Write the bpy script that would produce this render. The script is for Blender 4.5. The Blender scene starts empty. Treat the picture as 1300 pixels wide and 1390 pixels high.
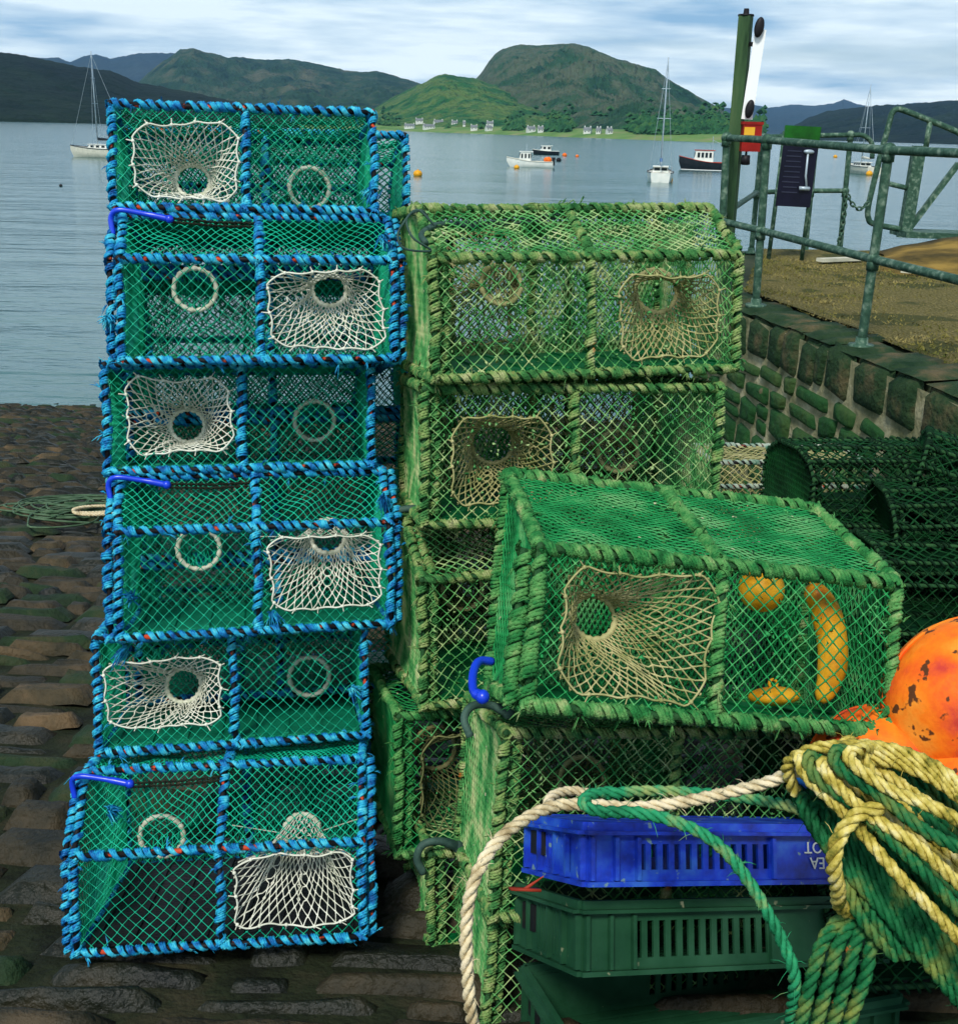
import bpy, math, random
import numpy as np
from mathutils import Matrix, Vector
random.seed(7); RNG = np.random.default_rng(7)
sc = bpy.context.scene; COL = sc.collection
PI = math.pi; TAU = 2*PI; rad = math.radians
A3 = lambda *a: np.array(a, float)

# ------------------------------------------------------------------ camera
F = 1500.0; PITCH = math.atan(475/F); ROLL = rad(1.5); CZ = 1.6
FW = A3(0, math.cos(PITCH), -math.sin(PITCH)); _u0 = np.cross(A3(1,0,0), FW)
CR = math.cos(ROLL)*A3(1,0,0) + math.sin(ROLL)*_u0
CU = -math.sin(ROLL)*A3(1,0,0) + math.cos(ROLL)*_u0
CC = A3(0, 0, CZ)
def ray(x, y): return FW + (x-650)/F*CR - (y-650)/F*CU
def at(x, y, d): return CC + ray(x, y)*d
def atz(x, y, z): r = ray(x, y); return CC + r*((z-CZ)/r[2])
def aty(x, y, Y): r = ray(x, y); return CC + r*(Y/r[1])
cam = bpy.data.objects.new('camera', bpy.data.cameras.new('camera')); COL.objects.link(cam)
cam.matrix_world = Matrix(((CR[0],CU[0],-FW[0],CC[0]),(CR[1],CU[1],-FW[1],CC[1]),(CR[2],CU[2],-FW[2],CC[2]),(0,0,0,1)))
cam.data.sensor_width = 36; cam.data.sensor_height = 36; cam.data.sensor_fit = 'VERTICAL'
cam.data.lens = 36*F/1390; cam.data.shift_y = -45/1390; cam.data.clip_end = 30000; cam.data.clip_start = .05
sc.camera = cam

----

* [Task instructions] Give an exact reproduction of every line, leaving out any picture.

* [Response to this exercise]
Write the bpy script that would produce this render. The script is for Blender 4.5. The Blender scene starts empty. Treat the picture as 1300 pixels wide and 1390 pixels high.
import bpy, math, random
import numpy as np
from mathutils import Matrix, Vector
random.seed(7); RNG = np.random.default_rng(7)
sc = bpy.context.scene; COL = sc.collection
PI = math.pi; TAU = 2*PI; rad = math.radians
A3 = lambda *a: np.array(a, float)

# ------------------------------------------------------------------ camera
F = 1500.0; PITCH = math.atan(475/F); ROLL = rad(1.5); CZ = 1.6
FW = A3(0, math.cos(PITCH), -math.sin(PITCH)); _u0 = np.cross(A3(1,0,0), FW)
CR = math.cos(ROLL)*A3(1,0,0) + math.sin(ROLL)*_u0
CU = -math.sin(ROLL)*A3(1,0,0) + math.cos(ROLL)*_u0
CC = A3(0, 0, CZ)
def ray(x, y): return FW + (x-650)/F*CR - (y-650)/F*CU
def at(x, y, d): return CC + ray(x, y)*d
def atz(x, y, z): r = ray(x, y); return CC + r*((z-CZ)/r[2])
def aty(x, y, Y): r = ray(x, y); return CC + r*(Y/r[1])
cam = bpy.data.objects.new('camera', bpy.data.cameras.new('camera')); COL.objects.link(cam)
cam.matrix_world = Matrix(((CR[0],CU[0],-FW[0],CC[0]),(CR[1],CU[1],-FW[1],CC[1]),(CR[2],CU[2],-FW[2],CC[2]),(0,0,0,1)))
cam.data.sensor_width = 36; cam.data.sensor_height = 36; cam.data.sensor_fit = 'VERTICAL'
cam.data.lens = 36*F/1390; cam.data.shift_y = -45/1390; cam.data.clip_end = 30000; cam.data.clip_start = .05
sc.camera = cam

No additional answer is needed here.